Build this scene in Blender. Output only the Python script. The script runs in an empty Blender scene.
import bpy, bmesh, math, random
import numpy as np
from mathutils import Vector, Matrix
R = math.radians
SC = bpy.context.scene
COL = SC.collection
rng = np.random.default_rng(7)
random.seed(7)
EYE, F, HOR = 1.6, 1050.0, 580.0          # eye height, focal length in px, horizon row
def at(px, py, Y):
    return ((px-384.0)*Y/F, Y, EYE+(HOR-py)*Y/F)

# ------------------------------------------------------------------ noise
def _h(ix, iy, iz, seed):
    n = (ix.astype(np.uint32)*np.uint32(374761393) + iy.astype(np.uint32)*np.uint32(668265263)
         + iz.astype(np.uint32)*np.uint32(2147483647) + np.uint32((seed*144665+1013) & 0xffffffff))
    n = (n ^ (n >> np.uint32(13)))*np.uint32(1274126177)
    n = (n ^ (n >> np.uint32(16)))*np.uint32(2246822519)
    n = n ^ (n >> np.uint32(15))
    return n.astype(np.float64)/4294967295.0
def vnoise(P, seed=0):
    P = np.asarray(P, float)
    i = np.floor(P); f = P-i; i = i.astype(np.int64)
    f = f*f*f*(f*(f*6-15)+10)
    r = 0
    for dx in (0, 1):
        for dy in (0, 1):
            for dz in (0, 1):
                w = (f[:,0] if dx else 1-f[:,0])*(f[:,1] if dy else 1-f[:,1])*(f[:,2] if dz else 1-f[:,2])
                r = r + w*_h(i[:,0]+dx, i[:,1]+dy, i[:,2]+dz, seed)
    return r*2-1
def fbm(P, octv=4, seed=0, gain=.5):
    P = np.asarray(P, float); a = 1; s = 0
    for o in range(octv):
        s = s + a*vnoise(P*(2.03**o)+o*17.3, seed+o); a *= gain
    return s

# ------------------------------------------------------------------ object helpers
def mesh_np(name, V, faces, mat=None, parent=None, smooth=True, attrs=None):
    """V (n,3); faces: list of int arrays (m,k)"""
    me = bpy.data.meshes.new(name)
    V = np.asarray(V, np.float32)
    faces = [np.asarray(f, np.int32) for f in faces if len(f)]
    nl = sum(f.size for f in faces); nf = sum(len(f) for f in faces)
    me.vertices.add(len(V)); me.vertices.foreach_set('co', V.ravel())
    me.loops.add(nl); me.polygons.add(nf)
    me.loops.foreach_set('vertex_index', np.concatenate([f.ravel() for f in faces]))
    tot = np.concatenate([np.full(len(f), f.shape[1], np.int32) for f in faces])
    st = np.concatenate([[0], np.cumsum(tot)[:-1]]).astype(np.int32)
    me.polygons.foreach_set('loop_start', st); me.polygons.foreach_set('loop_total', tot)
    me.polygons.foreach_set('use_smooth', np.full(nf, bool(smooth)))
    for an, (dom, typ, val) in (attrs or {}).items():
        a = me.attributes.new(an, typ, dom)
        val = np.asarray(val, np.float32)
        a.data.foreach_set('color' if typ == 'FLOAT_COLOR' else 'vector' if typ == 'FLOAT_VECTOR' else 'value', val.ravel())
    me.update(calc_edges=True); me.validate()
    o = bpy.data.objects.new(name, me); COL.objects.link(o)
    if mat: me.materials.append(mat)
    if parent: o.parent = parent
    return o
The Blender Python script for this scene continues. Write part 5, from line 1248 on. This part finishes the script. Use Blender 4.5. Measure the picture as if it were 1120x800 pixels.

**DO THIS**: Set all of the entries down again, exactly as they were given.

**CORRECT OUTPUT**:
Build this scene in Blender. Output only the Python script. The script runs in an empty Blender scene.
import bpy, bmesh, math, random
import numpy as np
from mathutils import Vector, Matrix
R = math.radians
SC = bpy.context.scene
COL = SC.collection
rng = np.random.default_rng(7)
random.seed(7)
EYE, F, HOR = 1.6, 1050.0, 580.0          # eye height, focal length in px, horizon row
def at(px, py, Y):
    return ((px-384.0)*Y/F, Y, EYE+(HOR-py)*Y/F)

# ------------------------------------------------------------------ noise
def _h(ix, iy, iz, seed):
    n = (ix.astype(np.uint32)*np.uint32(374761393) + iy.astype(np.uint32)*np.uint32(668265263)
         + iz.astype(np.uint32)*np.uint32(2147483647) + np.uint32((seed*144665+1013) & 0xffffffff))
    n = (n ^ (n >> np.uint32(13)))*np.uint32(1274126177)
    n = (n ^ (n >> np.uint32(16)))*np.uint32(2246822519)
    n = n ^ (n >> np.uint32(15))
    return n.astype(np.float64)/4294967295.0
def vnoise(P, seed=0):
    P = np.asarray(P, float)
    i = np.floor(P); f = P-i; i = i.astype(np.int64)
    f = f*f*f*(f*(f*6-15)+10)
    r = 0
    for dx in (0, 1):
        for dy in (0, 1):
            for dz in (0, 1):
                w = (f[:,0] if dx else 1-f[:,0])*(f[:,1] if dy else 1-f[:,1])*(f[:,2] if dz else 1-f[:,2])
                r = r + w*_h(i[:,0]+dx, i[:,1]+dy, i[:,2]+dz, seed)
    return r*2-1
def fbm(P, octv=4, seed=0, gain=.5):
    P = np.asarray(P, float); a = 1; s = 0
    for o in range(octv):
        s = s + a*vnoise(P*(2.03**o)+o*17.3, seed+o); a *= gain
    return s

# ------------------------------------------------------------------ object helpers
def mesh_np(name, V, faces, mat=None, parent=None, smooth=True, attrs=None):
    """V (n,3); faces: list of int arrays (m,k)"""
    me = bpy.data.meshes.new(name)
    V = np.asarray(V, np.float32)
    faces = [np.asarray(f, np.int32) for f in faces if len(f)]
    nl = sum(f.size for f in faces); nf = sum(len(f) for f in faces)
    me.vertices.add(len(V)); me.vertices.foreach_set('co', V.ravel())
    me.loops.add(nl); me.polygons.add(nf)
    me.loops.foreach_set('vertex_index', np.concatenate([f.ravel() for f in faces]))
    tot = np.concatenate([np.full(len(f), f.shape[1], np.int32) for f in faces])
    st = np.concatenate([[0], np.cumsum(tot)[:-1]]).astype(np.int32)
    me.polygons.foreach_set('loop_start', st); me.polygons.foreach_set('loop_total', tot)
    me.polygons.foreach_set('use_smooth', np.full(nf, bool(smooth)))
    for an, (dom, typ, val) in (attrs or {}).items():
        a = me.attributes.new(an, typ, dom)
        val = np.asarray(val, np.float32)
        a.data.foreach_set('color' if typ == 'FLOAT_COLOR' else 'vector' if typ == 'FLOAT_VECTOR' else 'value', val.ravel())
    me.update(calc_edges=True); me.validate()
    o = bpy.data.objects.new(name, me); COL.objects.link(o)
    if mat: me.materials.append(mat)
    if parent: o.parent = parent
    return o
The Blender Python script for this scene continues. Write part 5, from line 1248 on. This part finishes the script. Use Blender 4.5. Measure the picture as if it were 1120x800 pixels.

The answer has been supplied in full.